I don’t read this as being against it at all. They’re simply pointing out it doesn’t have that big of an impact because of a bigger problem that remains.
Institutional investors collectively nearly a million residential properties in the US, and continue to buy more. When turnover of inventory is only a couple percent a year, owning nearly 1% of the housing stock and not turning it over is a lot. Small landlord property turnover is much higher than institutions.
This action would have an impact.
Other problems will ALWAYS remain. That's no reason not to make a dent in what can be dented.

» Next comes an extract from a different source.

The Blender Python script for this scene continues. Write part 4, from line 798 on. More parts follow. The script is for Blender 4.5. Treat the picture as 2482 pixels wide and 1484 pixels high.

I'm not against the idea per se, but "institutional investors are buying up homes" is an effect, not a cause. Boomers demanded that "house values are never allowed to go down, only up" and put all manner of construction-preventing policy in place to make sure this happened, so of course institutional investors showed up. If there's an asset class which is only allowed to go up, why wouldn't they?
Banning institutional investment doesn't remove the "can only go up" laws and mindset, so I think (assuming this even happens, which it probably won't: TACO) the actual effect on prices will be minimal.
I don't know if you've noticed, but politicians aren't in the business of root-cause analysis or actual solutions. They are in the business of making things either slightly better or significantly worse for certain people.
This would make the situation slightly better for people who want to buy houses.
Perhaps it's the case I'm 100% for this mainly because my extremely low expectations for politicians have been met and exceeded in this circumstance.
I don't know why we have to be negative about something that makes a small improvement in something that sucks.
I have to admit, I'm very used to politicians tossing out non-fixes as a distraction when there's some problem, but your comment is the first case I've ever seen of a voter openly acknowledging that it's a non-fix, but being happy about it anyway. And not just that, but actually attacking the people pointing out that it's a non-fix, and casting sinister aspersions on their motives.
This isn't even shooting the messenger or the guy pointing out that the emperor has no clothes, I'm not sure there's an existing idiom for the thing you're doing.
2 replies →
This would make the situation slightly better for people who want to buy houses.
To the extent that it has the effect of transferring some properties from rentals to sales, it's only better for the renter who wants to buy and who just barely wasn't able to. It's worse for renters who either don't want to buy or who still can't afford it, because rents will increase due to reduced supply.
How are you so sure this will be a definite improvement? Many well-meaning policies have had a measurable negative effect.
Too much TDS man. Not everything is about Trump.